When Soft Cell first appeared on Top of the Pops in summer 1981, miming along to their version of Gloria Jones’s ‘Tainted Love’, it felt like a moment of palpable newness. Well, it certainly did if you were prepubescent and really had no idea what sex actually was.
Romantic love — in either its glory or disappointment — was the everyday subject of the pop song, but here was this funny little fella in black, with studded accessories, singing of a love that was ‘tainted’. I had no idea what he got up to when the lights went out. I knew that homosexuality existed — in the same way that California condors existed, and Olympic athletes existed. But as a provincial 12-year-old, I had no idea that Marc Almond was gay, though I was absolutely certain he wasn’t the same as my parents, or my friends’ parents. Almond seemed less an imp of the perverse than of the downright perverted.
Thirty-seven years later, at their third final-ever gig — they have previously played final-ever gigs in 1984 and 2004 — the perversion was, understandably, less evident. Almond has long since graduated from the Sex Dwarf of his own song to national treasure, while keyboard player David Ball is now rotund and bespectacled. The Sunday night audience perhaps has less inclination to dream of dungeons when the working week begins the following morning. And it is hard to imagine a space less suitable for sleazy intimacy than the cavernous O2 Arena.
And what an odd show it was: overlong and under-rehearsed. At one point, Almond apologised for its shambolic nature, and he wasn’t being self-deprecating. Even though it was being beamed to cinemas around Europe and America, it was all a bit wing and a prayer.

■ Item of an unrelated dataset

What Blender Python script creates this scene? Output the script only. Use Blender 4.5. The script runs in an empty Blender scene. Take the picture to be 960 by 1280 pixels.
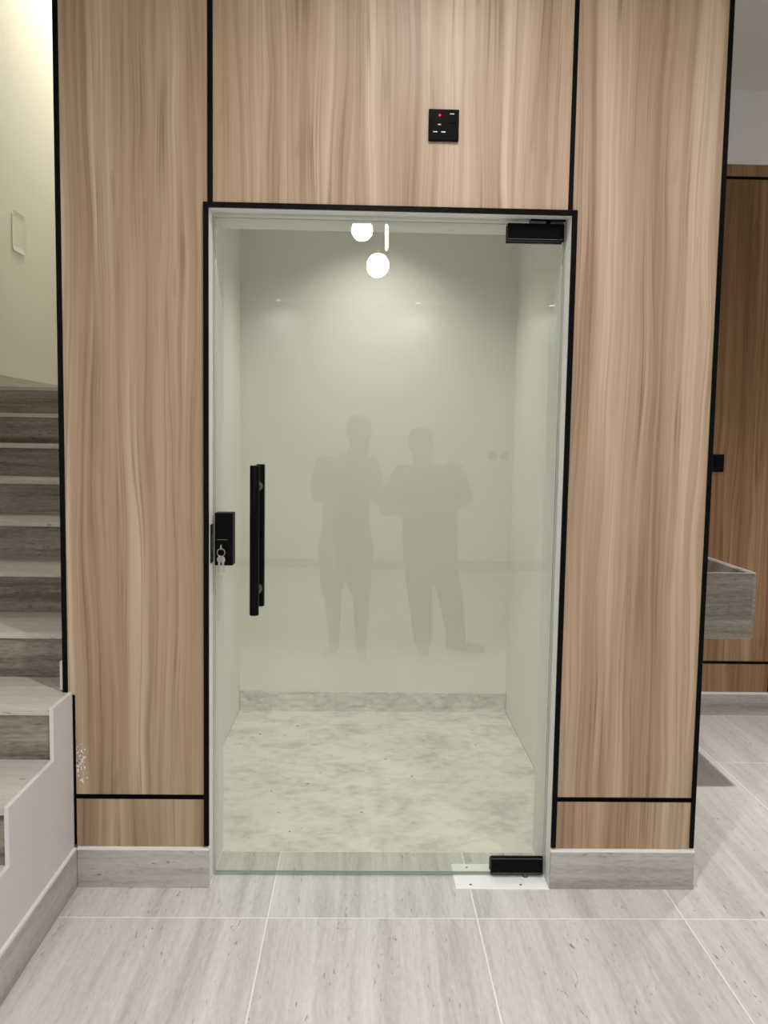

Twice Almond called a halt to ‘The Best Way To Kill’ because he missed his vocal cue. He forgot the lyrics of the sublime ‘Where The Heart Is’. He repeatedly upbraided Ball for beginning songs before he’d finished his intros. After an hour and three quarters, when the group exited the stage for a short interlude, Almond’s podium descended through the stage, but didn’t go down low enough. Instead of dramatically disappearing, his head and shoulders remained visible, until he ducked and scurried away. Ball sat and waved cheerily to the audience while waiting for a couple of minutes for Almond’s return as the song ‘Martin’ began, and then stopped. At the show’s climax — ‘Say Hello, Wave Goodbye’, inevitably — it was the turn of Ball’s podium to get stuck on its descent. Everyone always thought This Is Spinal Tap was about heavy-metal bands; maybe there should be a synthpop version.
But there were no boos, probably because — unusually for an arena show —there were almost no neutrals in attendance. Virtually all the 20,000 people present were beaming their goodwill towards the stage, because when the best songs came they were a reminder that Soft Cell were special. If ‘Tainted Love’ had been cold and unyielding, the heart of Soft Cell was warm and soft: their best subject was not human cruelty but human frailty. ‘Where The Heart Is’, ‘Torch’ and ‘Bedsitter’ were sad and beautiful, and testimony to the fact that Ball’s musical settings — often markedly unlike his synthpop peers’, favouring the symphonic over the clipped — were what enabled Almond to be such an emotive presence.
Soft Cell aren’t disappearing. Almond hinted at further recordings, but insisted that this was it as far as performance goes. I doubt it. There was so much wrong with this one that it’s hard to imagine that either Almond or Ball would want it to be anyone’s final memory of them. They waved goodbye; I bet they’ll be saying hello again eventually.